Jeanne Balibar dégage une décontraction et un calme contagieux en prenant place dans une pièce du French Institute Alliance Française (FIAF) à New York. Le 13 octobre, dans le cadre du festival Crossing the Line, la comédienne française présentera “Les Historiennes”, un one-woman show de sa création. Une expérience nouvelle pour la lauréate du César 2018 de la meilleure actrice pour son rôle dans le film “Barbara”. “C’est la première fois que je crée un objet scénique et la première fois aussi que je serai complètement seule sur une scène”, indique-t-elle. Jeanne Balibar relèvera pour l’occasion le défi d’incarner sept personnages, tous féminins.
Son spectacle s’articule autour de six femmes : trois historiennes et leurs sujets d’études, trois femmes également. Ces dernières sont des “héroïnes” aux destins hors du commun : Violette Nozière, jeune fille ayant assassiné son père incestueux en 1933, Delphine Seyrig, star de cinéma, et Páscoa, une esclave angolaise au Brésil à la fin du XVIIe siècle.
Autoportrait
“À travers ces vies très singulières, ce spectacle permet de rêver autour de l’humanité ordinaire”, dit Jeanne Balibar, qui prend le temps de la réflexion avant de répondre aux questions et formule ainsi de jolies phrases aux pensées précises.
Une précision d’historienne, justement, qui aurait pu lui ouvrir les portes d’une carrière dans ce domaine si elle n’avait pas décidé, au dernier moment, de tenter plutôt l’aventure artistique. Anne-Emmanuelle Demartini, Emmanuelle Loyer et Charlotte de Castelnau, les trois historiennes dont les travaux ont inspiré le spectacle, sont, au passage, les amies d’enfance de Jeanne Balibar, aux côtés desquelles l’actrice a étudié au lycée Henri IV à Paris, puis à l’Ecole normale supérieure.
“Il y a un noyau commun entre ce qu’elles font et ce que je fais”, indique-t-elle. “Au-delà de l’admiration que j’ai pour leur travail, ce spectacle est une manière pour moi de faire un autoportrait à travers les autres.” Jeanne Balibar, elle-même, est de fait le septième personnage sur scène.
“Je suis très pessimiste au sujet de la lutte contre la domination masculine”

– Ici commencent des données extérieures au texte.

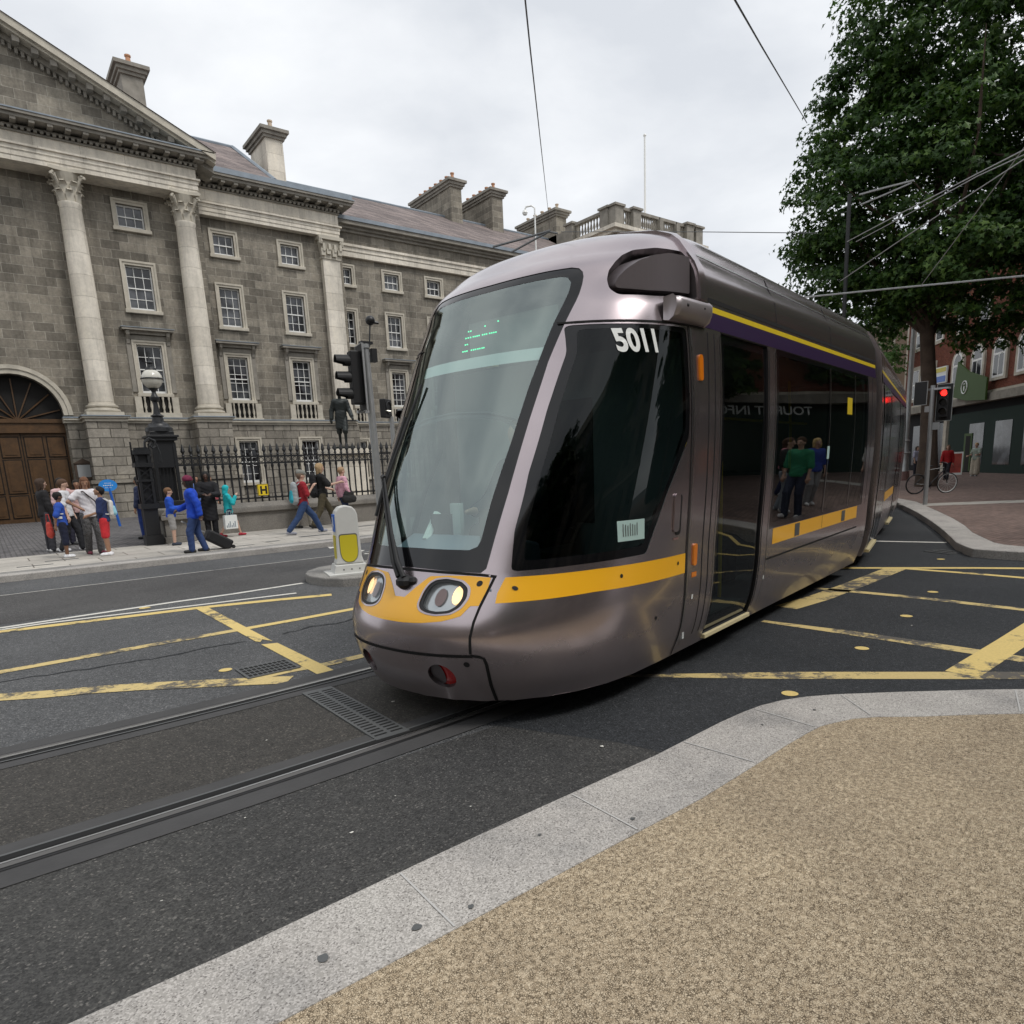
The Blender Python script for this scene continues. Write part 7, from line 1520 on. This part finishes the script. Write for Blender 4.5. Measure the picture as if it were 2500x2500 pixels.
wire('overhead_wire', 'lower contact wire slanting across the tree to the right edge', [camray(2052, 686, 24), camray(2200, 585, 20), camray(2386, 463, 17), camray(2560, 350, 15)], .011, 'galv')
wire('overhead_wire', 'short steep stay wire joining the thick span wire at the right', [camray(2248, 698, 22), camray(2386, 515, 18), camray(2560, 280, 15)], .010, 'galv')
wire('registration_arm', 'pair of pale registration arms hanging in front of the tree crown', [camray(2098, 475, 20), camray(2160, 458, 20), camray(2232, 440, 20)], .022, 'galv', 'line arms'); wire('registration_arm', 'lower of the two pale registration arms in front of the tree crown', [camray(2100, 500, 20), camray(2160, 475, 20), camray(2226, 446, 20)], .020, 'galv', 'line arms')
wire('registration_arm', 'bracket arm of the line rising over the wing roof from its left fixing', [camray(1203, 603, 30), camray(1280, 582, 30), camray(1344, 563, 30)], .045, 'copper_wire', 'line arms'); wire('registration_arm', 'bracket arm nearer the tram roof crossing the wing gutter', [camray(1248, 616, 30), camray(1310, 582, 30), camray(1340, 566, 30), camray(1362, 570, 30)], .04, 'copper_wire', 'line arms')
p = camray(2060, 800, 25); t = thing('line_mast', 'slim dark line mast standing behind the rear of the tram', 'mast', (p.x, p.y, .1)); b = MB(); b.tube([(0, 0, 0), (-.05, 0, 9.2)], .06, 8); b.build('mast', 'iron', t)
p = camray(1575, 530, 62); t = thing('flagpole', 'thin white flagpole standing on the roof of the end pavilion', 'flagpole', (p.x, p.y, 18.4)); q = camray(1575, 332, 62); b = MB(); b.tube([(0, 0, 0), (0, 0, q.z-18.4)], [.10, .07], 8); b.sphere((0, 0, q.z-18.35), .13, 8); b.box(-.1, .1, -.1, .1, 0, .6); b.build('pole', 'white_wood', t)
p = camray(1308, 590, 45); q = camray(1304, 508, 45); t = thing('security_camera', 'security camera on a white hooked pole beside the third chimney', 'camera', (p.x, p.y, p.z-1.6)); h_ = q.z-p.z+1.6; b = MB(); b.tube([(0, 0, 0), (0, 0, h_), (-.12, .15, h_+.15), (-.35, .4, h_+.12), (-.4, .45, h_-.05)], .05, 6); b.sphere((-.4, .45, h_-.2), .17, 8); b.build('camera_pole', 'white_wood', t)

Ce spectacle entièrement féminin fait écho à des réflexions de l’artiste. En mars dernier, lors de la cérémonie des Césars, Jeanne Balibar avait prononcé un discours émouvant et bienveillant à l’attention notamment de ses camarades actrices, et en l’occurence concurrentes, mettant à l’honneur la notion de sororité.
“J’ai un point de vue très, très pessimiste sur les possibilités qu’ont les femmes de combattre la domination masculine, commente l’ancienne résidente de la Comédie française. Je pense que tout ce qui s’est passé cette dernière année ne produira pas tant de résultats qu’on le croit. Et je pense que la sororité est l’une des manières de rester dans l’action positive. Dans un contexte où il faut bien-sûr se battre pour faire avancer la cause des femmes, il est très utile de ne pas se battre frontalement mais simplement de faire des choses ensemble, des choses qui regardent ailleurs.”
Jeanne Balibar continue d’ailleurs sur sa lancée créatrice. Elle vient de terminer le tournage de son premier long-métrage en tant que réalisatrice, “Merveilles à Montfermeil”. “Ce doit être la cinquantaine, ça. Je commence à fabriquer des choses”, sourit-elle.